Ora, por ser admitida, não significa que não deva ser julgada. Contudo, o seu
julgamento é basicamente afeito à Justiça Eleitoral, com suas penalidades
próprias, como multas pecuniárias e perdas de mandato.
O caixa dois não pode ser identificado com a corrupção,
embora os corruptos também tenham dele se aproveitado. O crime de corrupção,
que deveria ser o foco exclusivo da Lava-Jato e de seus desdobramentos, é o
crime de propina, em uma apropriação de recursos públicos via empreiteiros,
políticos e funcionários de estatais, além de seus mais diferentes
intermediários.
Trata-se de um crime de extrema gravidade, que atinge o
âmago mesmo do Estado e deve ser punido exemplarmente. Ele é, porém,
essencialmente distinto dos dois outros casos, apesar de eles terem servido de
disfarce para atividades criminosas de corrupção. Ora, se juízes, policiais,
promotores e formadores de opinião vierem a identificar esses dois crimes e uma
atividade outrora legal, poderemos, aí sim, marchar para uma grave crise
institucional, na medida em que ninguém poderá escapar de tal tipo de confusão.
Inocentes serão levados juntos com criminosos.

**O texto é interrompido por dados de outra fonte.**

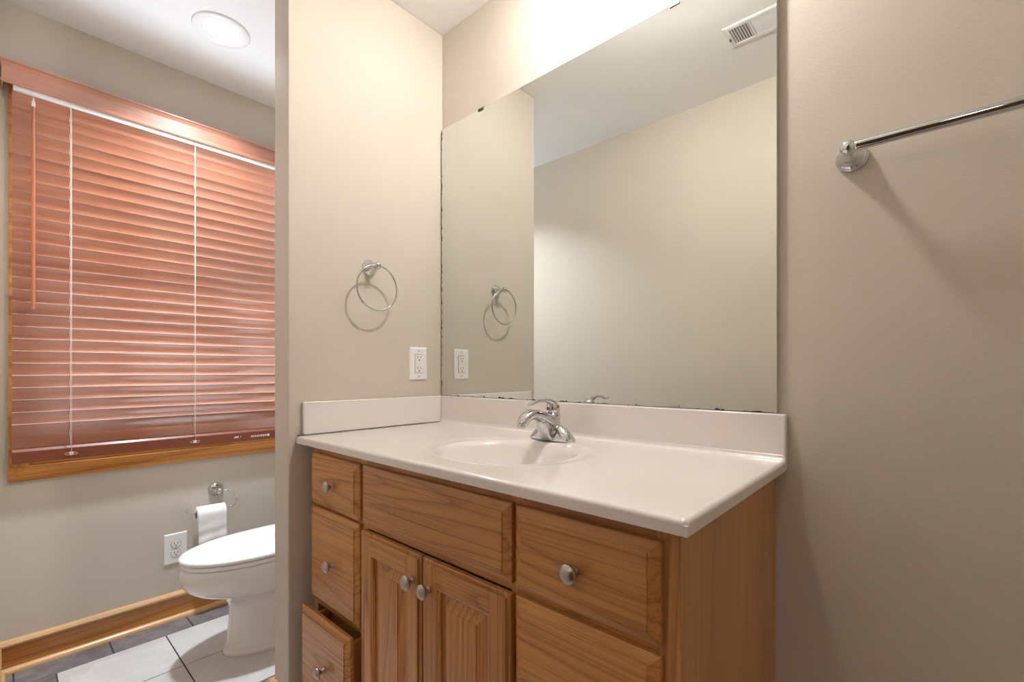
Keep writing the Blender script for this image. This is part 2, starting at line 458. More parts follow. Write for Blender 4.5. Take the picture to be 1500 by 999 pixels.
# window: casing, frame and glass
def rect_sweep(mb, y0, y1, z0, z1, x, prof):
    """mitred frame round a rectangle in the window wall; prof: (outward from opening, into the room)"""
    fr = [((x, y0, z0), (0, -1, -1), (1, 0, 0)), ((x, y1, z0), (0, 1, -1), (1, 0, 0)), ((x, y1, z1), (0, 1, 1), (1, 0, 0)), ((x, y0, z1), (0, -1, 1), (1, 0, 0))]
    mb.sweep(fr, prof, closed_path=True)
m = MB()
casing = [(-.006, 0), (-.006, .010), (0, .012), (.010, .012), (.013, .009), (.018, .009), (.021, .012), (.032, .013), (.035, .010), (.040, .010), (.043, .014), (.070, .018), (.074, .015), (.078, .015), (.081, .019), (.092, .019), (.094, .017), (.094, 0)]
rect_sweep(m, WY0, WY1, WZ0, WZ1, XW, casing)
struct(m.build('trim_1', PINE_Y))
win = MB()
rect_sweep(win, WY0, WY1, WZ0, WZ1, XW - .14, [(0, 0), (0, .14), (-.014, .14), (-.014, 0)])
w1 = struct(win.build('window_1', PINE_Z))
fr = MB(); rect_sweep(fr, WY0 + .014, WY1 - .014, WZ0 + .014, WZ1 - .014, XW - .10, [(0, 0), (0, .035), (-.038, .035), (-.045, .028), (-.045, 0)])
zc = (WZ0 + WZ1) / 2
fr.box(XW - .10, XW - .065, WY0 + .05, WY1 - .05, zc - .02, zc + .02, bevel=.003)
fr.build('window_frame', PINE_Y, w1)
gl = MB(); gl.box(XW - .086, XW - .082, WY0 + .055, WY1 - .055, WZ0 + .055, WZ1 - .055); gl.build('pane', GLASS, w1)

# ------------------------------------------------------------------ vanity cabinet
CX0, CX1 = .045, 1.187
YFF = -.543                                       # face frame front
van = thing('vanity_cabinet', 'oak vanity cabinet with raised doors and nickel knobs under the white countertop', 'vanity cabinet', ((CX0 + CX1) / 2, -.28, 0))
m = MB(); m.box(CX1 - .016, CX1, YFF + .004, -.002, 0, .8725); m.build('side_panel', OAK_SIDE, van)
m = MB(); m.box(CX0, CX0 + .016, YFF + .004, -.002, 0, .8725); m.build('side_panel', OAK_SIDE, van)
m = MB()                                           # face frame: upright stiles, cross rails
m.mi = 0
for a, b in ((CX0, .072), (.322, .356), (.864, .893), (1.152, CX1 + .001)): m.box(a, b, YFF, YFF + .019, .10, .8725, bevel=.0008, seg=1)
m.mi = 1
for a, b in ((.072, .322), (.356, .864), (.893, 1.152)):
    for z0, z1 in ((.842, .8725), (.682, .704), (.10, .125)): m.box(a, b, YFF + .0004, YFF + .019, z0, z1)
for a, b in ((.072, .322), (.893, 1.152)): m.box(a, b, YFF + .0004, YFF + .019, .392, .414)
m.build('face_frame', [OAK_V, OAK_H], van)
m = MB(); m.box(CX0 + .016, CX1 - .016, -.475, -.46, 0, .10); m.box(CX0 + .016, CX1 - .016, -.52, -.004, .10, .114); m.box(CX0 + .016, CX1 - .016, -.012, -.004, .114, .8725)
m.build('carcass', DARKIN, van)

def knob(parent, x, y, z, r=.0165):
    k = MB()
    k.lathe((x, y, z), (0, -1, 0), [(.0085, 0), (.0088, .002), (.0072, .004), (.0060, .009), (.0068, .013), (.0105, .0155), (r - .001, .0175), (r, .0195), (r, .0215), (r - .0012, .0235), (r - .0022, .0238), (r - .003, .0245), (r * .6, .0272), (r * .25, .0284), (.0002, .0286)], n=36)
    return k.build('knob', NICKEL, parent)

def slab_front(name, x0, x1, z0, z1, yb, mat, bev=.017):
    """drawer front: square lip, small step, chamfer up to a raised flat field"""
    mb = MB()
    ins = [(0, 0), (0, .009), (.0012, .0102), (bev * .82, .0162), (bev, .0165), (bev + .0004, .0186), (bev + .0012, .019)]
    rings = [[(x0 + i, yb - d, z0 + i), (x1 - i, yb - d, z0 + i), (x1 - i, yb - d, z1 - i), (x0 + i, yb - d, z1 - i)] for i, d in ins]
    mb.loft(rings, smooth=False)
    return mb.build(name, mat, van)

FB = YFF - .0005
d = slab_front('drawer', .052, .331, .698, .848, FB, OAK_H); knob(d, .200, FB - .019, .772)
d = slab_front('drawer', .052, .331, .410, .689, FB, OAK_H); knob(d, .200, FB - .019, .549)
# lowest left drawer stands a little open and shows its box
OPEN = .028
d = slab_front('drawer', .050, .332, .118, .398, FB - OPEN, OAK_H); knob(d, .206, FB - OPEN - .019, .268)
b = MB()
for q in ((.082, .094, -.50, FB - OPEN, .14, .372), (.300, .312, -.50, FB - OPEN, .14, .372), (.082, .312, -.512, -.50, .14, .372), (.094, .300, -.50, FB - OPEN, .145, .153)):
    b.box(*q)
b.build('drawer_box', OAK_SIDE, d)
slab_front('false_drawer_front', .346, .873, .700, .849, FB, OAK_H)
d = slab_front('drawer', .884, 1.163, .696, .848, FB, OAK_H); knob(d, 1.020, FB - .019, .769)
d = slab_front('drawer', .884, 1.163, .410, .682, FB, OAK_H); knob(d, 1.020, FB - .019, .545)
d = slab_front('drawer', .884, 1.163, .118, .398, FB, OAK_H); knob(d, 1.020, FB - .019, .258)

def door(x0, x1, z0, z1, kx, kz):
    fw = .052
    mb = MB()
    t = .019
    def bar(a0, a1, c0, c1, mi):
        mb.box(a0, a1, FB - .0142, FB, c0, c1, bevel=.0015, seg=1, mi=mi)
        e = .0085
        mb.box(a0 + (e if a0 == x0 else 0), a1 - (e if a1 == x1 else 0), FB - t, FB - .012, c0 + (e if c0 == z0 else 0), c1 - (e if c1 == z1 else 0), bevel=.0018, seg=2, mi=mi)
    bar(x0, x0 + fw, z0, z1, 0); bar(x1 - fw, x1, z0, z1, 0)
    bar(x0 + fw - .001, x1 - fw + .001, z1 - fw, z1, 1); bar(x0 + fw - .001, x1 - fw + .001, z0, z0 + fw, 1)
    # routed bead on the outer edge and moulded inner edge
    mb.mi = 0
    for i0, dd in ((.009, .0006),):
        pass
    a, bb, c, e = x0 + fw, x1 - fw, z0 + fw, z1 - fw
    rings = [[(a + i, FB - dd, c + i), (bb - i, FB - dd, c + i), (bb - i, FB - dd, e - i), (a + i, FB - dd, e - i)] for i, dd in ((-.001, .0185), (.002, .0180), (.004, .0150), (.0065, .0145), (.009, .0105), (.0095, .006))]
    mb.loft(rings, caps=False, smooth=False)
    dr = mb.build('door', [OAK_V, OAK_H], van)
    pb = MB()
    rings = [[(a + i, FB - dd, c + i), (bb - i, FB - dd, c + i), (bb - i, FB - dd, e - i), (a + i, FB - dd, e - i)] for i, dd in ((.004, .002), (.004, .0075), (.012, .0078), (.036, .0155), (.0365, .0172), (.038, .0176))]
    pb.loft(rings, smooth=False)
    pb.build('raised_panel', OAK_V, dr)
    knob(dr, kx, FB - t, kz)
    return dr
door(.345, .6035, .118, .680, .5775, .620)
door(.6085, .873, .118, .680, .6365, .618)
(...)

Crimes eleitorais serão tidos por crimes de propina e
corrupção quando não o são. Nestas circunstâncias, como poderá o país se
reconstruir? Como poderá enfrentar a derrocada do PIB, o desemprego crescente e
a falta de expectativas? Como a crise econômica e social poderá ser superada
com a devastação da classe política? Façamos uma analogia.
A Alemanha, pós-guerra, foi reconstruída pela burocracia
estatal e por políticos, muitos dos quais foram nazistas ou simpatizantes desta
forma de eliminação da política e, mesmo, da humanidade. Soube distinguir
grandes crimes de crimes menores. Foi o preço que tiveram de pagar.
A França foi também reconstruída por colaboracionistas e
membros e/ ou simpatizantes do regime de Vichy. Dois deles se tornaram
presidentes, como Valery Giscard d’Estaing e François Miterrand, este último,
paradoxalmente, tendo se tornado um símbolo da esquerda mundial. Não deverá o
país, guardadas as proporções, enfrentar um mesmo tipo de desafio?